I love designing training, but I become frustrated when employees don’t or can’t use it. In my previous role as a worldwide quality assurance training manager, I saw firsthand the incident reports citing “lack of training” as a key contributor in over 60% of incidents — yet I had the signatures showing that employees had taken the training and passed the test. And, those courses had great Kirkpatrick Level 1 evaluation scores!

What’s a learning manager to do?

That was in the mid-1990s. Now, in the digital age and with research on the neuroscience of learning, training managers can make a bigger difference for our companies and our employees. What’s surprising is that we can do it in less time and with less effort on our part. How? Stop designing traditional training, and start designing learning clusters.

To be more supportive of employees’ work lives and daily learning needs, start designing learning assets that match the moments when learners want or need to learn, and surround them with the tools and content they need. This approach is the essence of the Owens-Kadakia Learning Cluster Design (LCD) that Crystal Kadakia and I developed and share in our new book, “Designing for Modern Learning: Beyond ADDIE and SAM.”
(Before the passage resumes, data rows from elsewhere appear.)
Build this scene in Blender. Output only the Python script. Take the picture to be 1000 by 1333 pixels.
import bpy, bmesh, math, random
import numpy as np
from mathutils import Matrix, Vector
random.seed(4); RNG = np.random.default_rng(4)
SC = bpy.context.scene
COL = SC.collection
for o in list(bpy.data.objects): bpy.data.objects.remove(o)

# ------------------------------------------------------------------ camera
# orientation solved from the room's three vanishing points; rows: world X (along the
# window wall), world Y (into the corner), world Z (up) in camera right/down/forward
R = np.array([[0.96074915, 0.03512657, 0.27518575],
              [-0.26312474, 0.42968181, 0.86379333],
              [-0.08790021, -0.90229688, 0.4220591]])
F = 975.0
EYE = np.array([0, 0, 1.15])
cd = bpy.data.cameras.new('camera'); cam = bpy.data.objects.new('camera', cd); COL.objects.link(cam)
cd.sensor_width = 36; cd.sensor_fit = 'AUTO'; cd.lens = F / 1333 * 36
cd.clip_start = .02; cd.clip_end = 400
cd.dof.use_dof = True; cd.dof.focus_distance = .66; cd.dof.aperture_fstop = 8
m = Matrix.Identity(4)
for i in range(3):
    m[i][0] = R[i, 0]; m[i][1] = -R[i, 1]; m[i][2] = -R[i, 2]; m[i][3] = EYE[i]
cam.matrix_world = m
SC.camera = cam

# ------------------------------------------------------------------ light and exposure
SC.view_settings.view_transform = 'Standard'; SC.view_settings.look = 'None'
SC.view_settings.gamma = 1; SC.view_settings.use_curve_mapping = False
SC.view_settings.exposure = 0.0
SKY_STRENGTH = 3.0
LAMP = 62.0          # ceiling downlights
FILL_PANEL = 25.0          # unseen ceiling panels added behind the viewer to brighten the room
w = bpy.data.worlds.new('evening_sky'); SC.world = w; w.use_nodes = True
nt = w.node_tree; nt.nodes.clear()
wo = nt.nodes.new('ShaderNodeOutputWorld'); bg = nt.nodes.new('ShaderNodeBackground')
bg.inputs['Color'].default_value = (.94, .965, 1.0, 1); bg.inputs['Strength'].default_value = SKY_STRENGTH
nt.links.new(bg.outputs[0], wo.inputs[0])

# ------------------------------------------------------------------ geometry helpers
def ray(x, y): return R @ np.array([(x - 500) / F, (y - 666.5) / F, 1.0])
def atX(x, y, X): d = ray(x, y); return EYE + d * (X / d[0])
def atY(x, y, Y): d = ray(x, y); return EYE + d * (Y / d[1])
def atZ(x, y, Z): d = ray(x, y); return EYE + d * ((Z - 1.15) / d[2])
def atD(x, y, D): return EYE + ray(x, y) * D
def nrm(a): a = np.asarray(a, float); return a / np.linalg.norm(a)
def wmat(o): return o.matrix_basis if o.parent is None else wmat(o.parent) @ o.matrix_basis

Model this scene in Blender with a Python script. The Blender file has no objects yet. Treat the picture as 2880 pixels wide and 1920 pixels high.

Today, the learning and development (L&D) team’s job is to target on-the-job behavior change, not just end-of-class learning objectives. No longer can we afford to provide courses that employees see once each month or once per quarter. Now, L&D must be in the thick of learning each day and every week.

An Example

Maria, an employee who has never worked remotely, is attending a Microsoft Teams meeting for the first time. Last month, she took the mandatory “Download Teams” eLearning course and passed the test, and today, she receives an email link inviting her to the online video team meeting. Luckily, her L&D leaders know how to surround learners with meaningful learning assets, and they included several links to them in the email invitation template. The links include links titled, “First-time Users,” “Meeting Leaders” and “Getting More out of Teams.”

The links take her to the company learning management system (LMS), where she selects links to Microsoft Teams content that relates to the areas where she feels most anxious. Maria feels confident that, because the content is on Microsoft’s website, it is up to date. And, because she found the link on the company LMS, she believes that it’s relevant to her and her job. She reads, views and listens to the various content pieces; takes the recommended actions; and has a great meeting experience.

A few days later, Maria receives an email from the LMS asking her how her Teams experience was, if the training material was helpful and if she would like to receive a Teams user badge. If she wants the badge, she can click a link to an online quiz, which, if she passes, will earn her the badge.

Can you envision a more traditional experience? Maria may have accepted the invite but not known where to go for assistance, felt anxious about trying new technology, and had no choice but to wait until the moment of the meeting to discover issues. By offering a simple learning asset, consisting of links in an email invitation, the L&D team empowered Maria to learn her way through her first Teams video meeting — all within the flow of her work and without attending a course.

Why Design Learning Clusters Instead of Training?

When we design training, we tend to create individual one-and-done programs. A learning cluster, on the other hand, is a set of learning assets strategically selected to surround learners in their moments of learning need and placed together in such a way that learners can easily find and access these assets.

A learning asset is a broad range of things that help people learn, including reading materials, online searches, classes (face to face or virtual), discussions, videos or even a motivational poster. It can be as small as a 30-second audio recording or as large as a three-month class. The key to good learning cluster design is to create a set of assets that match the learners’ context (you might use Mosher and Gottfredson’s five moments of learning need as a guide) across social, formal and immediate learning touchpoints.

With a learning cluster, you have the luxury of creating a group of learning assets that:

    • Target particular groups of learners, with content adjusted for their needs.
    • Help learners easily find the content they need when they want or need to learn more.
    • Allow for spaced learning.
    • Are chunked into smaller bites to minimize cognitive overload.
    • Avoid the “stuff everything in” approach, so that it’s actually easier for L&D to design.

This approach may be a different way of distributing your L&D content, but it’s worth it; after all, wouldn’t you rather be helping employees learn daily and weekly, instead of just once every few months? Let’s achieve the on-the-job impact we want by designing learning clusters that surround our learners with meaningful learning assets, rather than one-and-done training.